For the staggering locomotive bridge collapse scene in Buster Keaton‘s The General, which happened in Cottage Grove, Oregon on 7.23.26, somewhere between three and six cameras were rolling.
One portion of the film’s Wiki page says that “the crew brought three 35 mm cameras with them from Los Angeles”; another passage reports that “Keaton used six cameras for the train wreck scene.”
And yet the scene contains only one shot of the actual collapse and kersplash — not even one alternate angle, although there should have been at least two with at least three 35mm cameras available. (And possibly even six.)
What was Keaton thinking?
If I’d been in charge of the shoot I would’ve had an insulated, gelatin water-proofed, rubber-encased 16mm camera (such cameras were being sold as of 1923) mounted and running inside the train’s engine cabin, and I certainly would’ve had another 16mm camera mounted and shooting from the right-side base of the bridge, just in front of where the engine was due to crash and splash.
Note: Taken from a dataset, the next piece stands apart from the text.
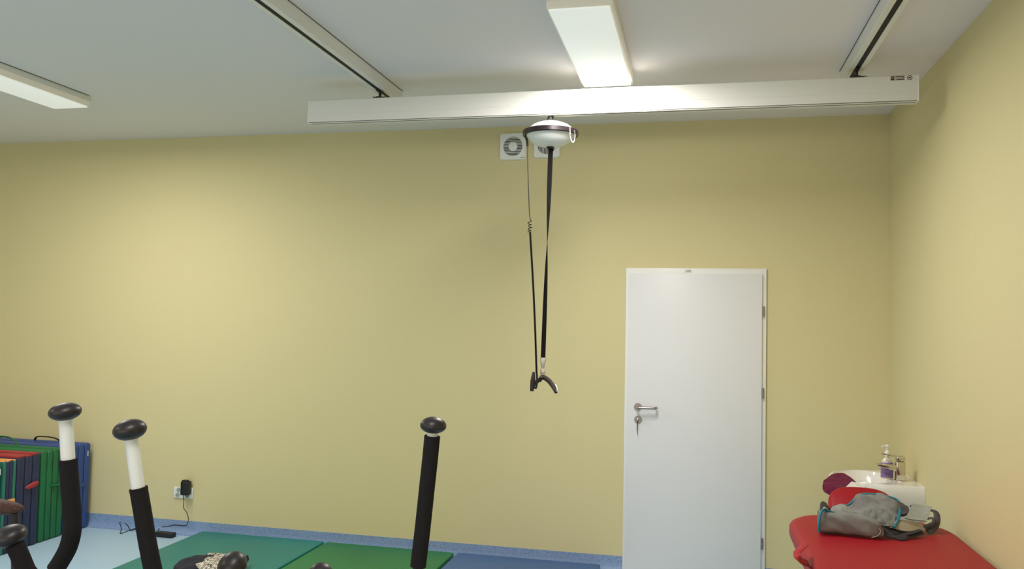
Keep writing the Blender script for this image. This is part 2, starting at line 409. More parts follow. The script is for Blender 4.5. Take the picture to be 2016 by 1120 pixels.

With these two extra vantage points the final sequence would have been twice as astounding. But for some curious reason Keaton, who was nothing if not ambitious and energetic in his usual approach to directing stunts and action sequences, opted for only one shot and a master one at that, captured by a tripod-mounted camera located 250 or 300 feet away.
The genius-level Keaton starred, produced and co-directed The General. He was 31 at the time.
24 years later Keaton performed a cameo (more or less playing himself) in Billy Wilder‘s Sunset Boulevard. The poor guy was only 55 years old, but easily looked 65. Alcohol had taken a toll.